地球温暖化対策が急務となる中、冷凍空調の世界でも「自然冷媒」が改めて注目を集めている。フロン規制の強化に伴い、環境負荷の小さい冷媒への転換は産業界にとって避けられない課題だ。
自然冷媒は決して新しい技術ではないが、それぞれに強みとリスクを持ちながら、現代のニーズに応じて再評価されている。アンモニア、二酸化炭素、プロパン──3つの冷媒がどのように使われているのか、その特徴と事例を追ってみたい。
アンモニア(NH₃, R-717)
アンモニアは19世紀から冷媒として使われてきた、いわば「古参」の存在だ。熱効率に優れ、必要量も少なくて済むため、食品工場や大規模冷凍倉庫など、冷凍産業の現場で長く信頼を得てきた。
一方で、その強い刺激臭や毒性は無視できない。漏洩があれば人命に関わるため、厳重な監視システムや安全設計が欠かせない。こうしたリスクを乗り越えてでも選ばれるのは、「大規模で確実に効率を出したい」現場にとって他に代えがたい性能を持つからだ。
米Copeland が乳業工場に導入するという発表があったが、まさにその特長を活かした事例といえる。
二酸化炭素(CO₂, R-744)
CO₂は誰にでもなじみ深い、極めて身近な自然冷媒だ。無毒で燃えないことから安全性が高く、しかも温室効果係数は1。冷媒の中では環境負荷が小さい部類に入る。
ただし、扱いやすさと引き換えに技術的な課題もある。
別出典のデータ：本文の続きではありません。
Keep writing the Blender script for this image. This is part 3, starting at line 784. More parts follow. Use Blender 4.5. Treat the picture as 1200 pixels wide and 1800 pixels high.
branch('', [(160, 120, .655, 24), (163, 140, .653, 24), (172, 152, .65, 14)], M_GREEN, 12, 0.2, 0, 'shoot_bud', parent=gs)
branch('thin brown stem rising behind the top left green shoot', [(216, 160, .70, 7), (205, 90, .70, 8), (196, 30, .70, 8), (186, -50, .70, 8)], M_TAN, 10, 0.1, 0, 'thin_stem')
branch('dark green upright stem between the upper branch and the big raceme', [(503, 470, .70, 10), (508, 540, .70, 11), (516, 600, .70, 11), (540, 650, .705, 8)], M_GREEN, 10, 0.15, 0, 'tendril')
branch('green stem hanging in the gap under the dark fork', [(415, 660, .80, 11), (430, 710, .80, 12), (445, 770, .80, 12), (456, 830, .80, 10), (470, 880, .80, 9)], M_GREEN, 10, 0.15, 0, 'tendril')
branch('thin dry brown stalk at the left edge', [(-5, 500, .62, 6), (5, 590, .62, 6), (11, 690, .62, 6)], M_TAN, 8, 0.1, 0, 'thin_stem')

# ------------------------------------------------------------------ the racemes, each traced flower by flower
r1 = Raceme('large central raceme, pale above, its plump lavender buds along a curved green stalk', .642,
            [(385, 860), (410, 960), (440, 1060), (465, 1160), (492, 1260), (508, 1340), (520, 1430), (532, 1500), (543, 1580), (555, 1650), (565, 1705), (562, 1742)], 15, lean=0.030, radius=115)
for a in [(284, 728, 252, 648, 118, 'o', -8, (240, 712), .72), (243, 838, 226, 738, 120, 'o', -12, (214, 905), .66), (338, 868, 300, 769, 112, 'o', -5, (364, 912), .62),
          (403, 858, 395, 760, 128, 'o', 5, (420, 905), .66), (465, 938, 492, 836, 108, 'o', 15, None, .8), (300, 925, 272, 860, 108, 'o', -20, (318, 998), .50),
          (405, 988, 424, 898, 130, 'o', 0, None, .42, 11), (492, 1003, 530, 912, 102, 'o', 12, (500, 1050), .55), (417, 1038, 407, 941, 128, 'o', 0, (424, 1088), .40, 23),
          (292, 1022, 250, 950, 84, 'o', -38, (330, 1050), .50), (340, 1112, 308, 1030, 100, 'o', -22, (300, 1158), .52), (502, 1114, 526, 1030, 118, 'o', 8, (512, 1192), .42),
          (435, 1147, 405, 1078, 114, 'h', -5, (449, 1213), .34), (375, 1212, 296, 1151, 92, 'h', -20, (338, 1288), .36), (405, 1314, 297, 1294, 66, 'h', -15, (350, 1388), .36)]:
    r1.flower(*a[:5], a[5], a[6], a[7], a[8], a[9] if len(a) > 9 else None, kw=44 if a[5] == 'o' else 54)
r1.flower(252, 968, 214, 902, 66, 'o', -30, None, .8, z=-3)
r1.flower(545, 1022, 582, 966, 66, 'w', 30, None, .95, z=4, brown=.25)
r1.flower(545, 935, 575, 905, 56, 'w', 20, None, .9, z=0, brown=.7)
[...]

動作圧力は非常に高く、専用の高耐圧機器が必要だ。また、臨界温度が低いため、夏場には効率が落ちやすいという性質も持つ。この高圧特性は、自動車用エアコンなど移動体への応用でも検討が進んでいるが、依然として設計・コスト両面でチャレンジングな課題とされている。
それでも「人が日常的に利用する空間」に向いているのがCO₂の強みだ。スーパーマーケットのショーケースや商業冷蔵、さらにはヒートポンプ給湯器まで、私たちの生活のすぐそばで使われている。
加えて、Hanon Systems が CO₂ 冷媒を用いた電動コンプレッサーの累計生産100万台を突破したことは、EV市場における熱マネジメント需要の広がりを示している。さらに、Hussmann が自然冷媒 CO₂ を用いた冷凍ユニット「Protocol CO2」を発表した例もあり、店舗用途でも導入が加速している。
プロパン(R-290)
プロパンは家庭用ガスとしてもおなじみだが、冷媒としての性能も優秀だ。熱力学特性が良く、環境負荷も非常に小さいため、フロン代替冷媒として注目を集めている。
ただし「高効率の代償」は可燃性だ。火種があれば爆発のリスクがあるため、充填量や設置条件に厳しい制約が設けられている。それでも安全基準を守れば、小型機器で大きな効果を発揮できる。
実際に、IFA 2025 で Midea が家庭用空調に R-290 を採用したモデルを発表するなど、空調機器の分野での展開が始まっている。また、中国の自動車メーカーが EV 向けの二次熱ポンプシステムに R-290 を導入する事例も報告されており、小型かつ効率を求められる分野での普及が進んでいる。